If you could meet any historical figure, dead or alive, who would it be and why?

I would like to meet Lou Zhaojun, a female politician from the Northern and Southern Dynasties period in sixth-century China. She became an empress dowager of the Northern Qi dynasty. She had a nomadic background and chose her own husband, unlike other women at the time. Although her husband was a mere soldier, with her support, she made him the de facto ruler of the dynasty prior to Northern Qi. Following her husband’s death, she installed four of her sons as emperors of the newly established Northern Qi dynasty. People consider her a villain of the pre-modern period, but I see her as a kingmaker and a female politician who contributed to the making of the Northern Qi state identity. She is currently the focus of one of my research papers.

How did you become interested in history?

I became interested in history when I was around ten years old. As a teenager, I went to a local library with my dad and had the chance to read a lot of history books. That’s when I started to learn about the many different perspectives stemming from the same event.

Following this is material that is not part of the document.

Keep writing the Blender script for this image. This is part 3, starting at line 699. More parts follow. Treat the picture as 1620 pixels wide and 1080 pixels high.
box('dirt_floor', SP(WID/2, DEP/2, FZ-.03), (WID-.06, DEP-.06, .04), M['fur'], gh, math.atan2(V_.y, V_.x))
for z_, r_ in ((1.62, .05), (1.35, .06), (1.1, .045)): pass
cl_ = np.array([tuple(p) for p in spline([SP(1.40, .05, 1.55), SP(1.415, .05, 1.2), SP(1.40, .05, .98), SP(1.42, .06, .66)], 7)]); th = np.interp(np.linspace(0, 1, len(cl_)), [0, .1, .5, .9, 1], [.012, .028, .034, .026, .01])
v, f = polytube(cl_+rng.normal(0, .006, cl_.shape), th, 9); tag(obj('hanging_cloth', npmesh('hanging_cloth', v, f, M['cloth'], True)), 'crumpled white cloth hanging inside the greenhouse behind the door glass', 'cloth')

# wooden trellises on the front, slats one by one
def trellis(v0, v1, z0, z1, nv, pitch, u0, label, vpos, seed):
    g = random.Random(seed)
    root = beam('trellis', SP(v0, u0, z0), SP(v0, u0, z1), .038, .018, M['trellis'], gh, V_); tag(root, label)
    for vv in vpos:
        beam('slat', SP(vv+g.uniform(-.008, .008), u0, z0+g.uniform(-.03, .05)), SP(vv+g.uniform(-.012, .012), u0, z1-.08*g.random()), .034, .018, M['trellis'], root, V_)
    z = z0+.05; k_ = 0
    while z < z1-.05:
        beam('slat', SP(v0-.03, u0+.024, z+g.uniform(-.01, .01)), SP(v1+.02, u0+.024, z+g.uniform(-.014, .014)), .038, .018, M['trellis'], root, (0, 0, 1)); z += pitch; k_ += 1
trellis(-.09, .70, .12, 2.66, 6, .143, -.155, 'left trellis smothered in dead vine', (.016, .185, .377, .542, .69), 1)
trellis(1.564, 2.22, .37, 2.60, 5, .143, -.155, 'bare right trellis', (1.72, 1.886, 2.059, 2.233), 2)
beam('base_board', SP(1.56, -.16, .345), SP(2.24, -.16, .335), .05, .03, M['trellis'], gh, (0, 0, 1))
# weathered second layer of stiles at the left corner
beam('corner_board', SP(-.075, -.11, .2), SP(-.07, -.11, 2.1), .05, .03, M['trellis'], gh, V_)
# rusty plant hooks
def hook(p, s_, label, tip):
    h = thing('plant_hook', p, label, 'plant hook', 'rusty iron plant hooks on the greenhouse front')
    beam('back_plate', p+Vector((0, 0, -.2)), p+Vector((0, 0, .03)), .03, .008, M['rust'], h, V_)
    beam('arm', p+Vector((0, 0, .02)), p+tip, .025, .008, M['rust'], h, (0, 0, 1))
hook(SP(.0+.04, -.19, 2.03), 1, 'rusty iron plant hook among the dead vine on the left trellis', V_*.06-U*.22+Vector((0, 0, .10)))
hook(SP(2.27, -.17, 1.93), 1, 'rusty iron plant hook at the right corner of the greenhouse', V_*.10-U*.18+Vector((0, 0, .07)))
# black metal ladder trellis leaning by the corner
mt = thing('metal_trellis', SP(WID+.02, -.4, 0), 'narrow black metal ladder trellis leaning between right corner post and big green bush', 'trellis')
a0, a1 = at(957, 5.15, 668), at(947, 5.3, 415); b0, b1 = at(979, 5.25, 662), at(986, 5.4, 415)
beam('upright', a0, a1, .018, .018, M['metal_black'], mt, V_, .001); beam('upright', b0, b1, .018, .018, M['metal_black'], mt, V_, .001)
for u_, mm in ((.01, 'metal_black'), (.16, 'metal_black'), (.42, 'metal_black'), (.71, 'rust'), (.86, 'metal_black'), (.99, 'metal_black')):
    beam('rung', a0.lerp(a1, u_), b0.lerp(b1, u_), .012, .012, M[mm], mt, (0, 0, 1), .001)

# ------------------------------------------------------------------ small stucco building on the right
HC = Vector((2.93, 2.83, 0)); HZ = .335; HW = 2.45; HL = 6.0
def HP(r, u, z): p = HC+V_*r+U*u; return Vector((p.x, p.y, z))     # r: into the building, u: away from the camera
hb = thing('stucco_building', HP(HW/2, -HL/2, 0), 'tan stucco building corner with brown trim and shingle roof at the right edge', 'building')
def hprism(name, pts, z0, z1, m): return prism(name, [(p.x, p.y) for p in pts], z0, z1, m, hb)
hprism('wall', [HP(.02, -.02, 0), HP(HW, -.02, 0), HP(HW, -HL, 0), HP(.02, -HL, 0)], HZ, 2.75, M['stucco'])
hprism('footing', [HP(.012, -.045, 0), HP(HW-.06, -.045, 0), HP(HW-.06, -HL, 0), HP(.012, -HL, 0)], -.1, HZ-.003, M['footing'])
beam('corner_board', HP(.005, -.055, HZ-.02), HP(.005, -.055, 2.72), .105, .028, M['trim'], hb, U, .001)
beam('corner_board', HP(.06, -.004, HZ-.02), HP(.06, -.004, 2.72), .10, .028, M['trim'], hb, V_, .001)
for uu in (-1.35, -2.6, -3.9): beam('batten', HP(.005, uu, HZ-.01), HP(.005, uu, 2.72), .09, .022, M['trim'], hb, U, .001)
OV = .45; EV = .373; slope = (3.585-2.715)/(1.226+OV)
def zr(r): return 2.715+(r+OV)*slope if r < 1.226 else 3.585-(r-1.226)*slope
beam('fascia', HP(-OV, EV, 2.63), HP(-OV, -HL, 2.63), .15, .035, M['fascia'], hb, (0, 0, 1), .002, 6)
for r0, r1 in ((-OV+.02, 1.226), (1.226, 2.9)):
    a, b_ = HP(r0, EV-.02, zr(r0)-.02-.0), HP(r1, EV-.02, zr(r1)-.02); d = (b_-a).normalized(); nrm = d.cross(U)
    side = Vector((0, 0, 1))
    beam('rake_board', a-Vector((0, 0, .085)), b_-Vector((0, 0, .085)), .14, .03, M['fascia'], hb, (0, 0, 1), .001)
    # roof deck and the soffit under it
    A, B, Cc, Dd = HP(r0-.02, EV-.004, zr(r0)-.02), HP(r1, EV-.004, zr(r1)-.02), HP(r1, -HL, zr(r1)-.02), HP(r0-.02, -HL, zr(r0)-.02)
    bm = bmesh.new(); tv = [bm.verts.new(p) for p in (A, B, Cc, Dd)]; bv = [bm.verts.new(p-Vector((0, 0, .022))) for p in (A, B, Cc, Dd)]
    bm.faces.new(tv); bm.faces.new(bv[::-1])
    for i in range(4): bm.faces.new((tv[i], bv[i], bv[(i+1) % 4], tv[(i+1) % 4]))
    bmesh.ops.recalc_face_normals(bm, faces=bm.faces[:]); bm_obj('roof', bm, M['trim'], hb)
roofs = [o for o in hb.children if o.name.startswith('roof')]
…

For example, the sole female emperor in Chinese history is portrayed by some historians as a villain, while other historians consider her a gracious and amazing ruler. When I started looking for historical instances of such starkly contrasting perspectives, I found that historians of these differing perspectives used the same sources to further their arguments. I was fascinated by how historians used such sources to craft their version of history. Historians are storytellers who weave the most plausible historical story from extant sources. I enjoy the intricacies and creativity of the craft, and I hope the students in my class also enjoy discussing various historical moments from multiple perspectives using primary sources and logical thought processes.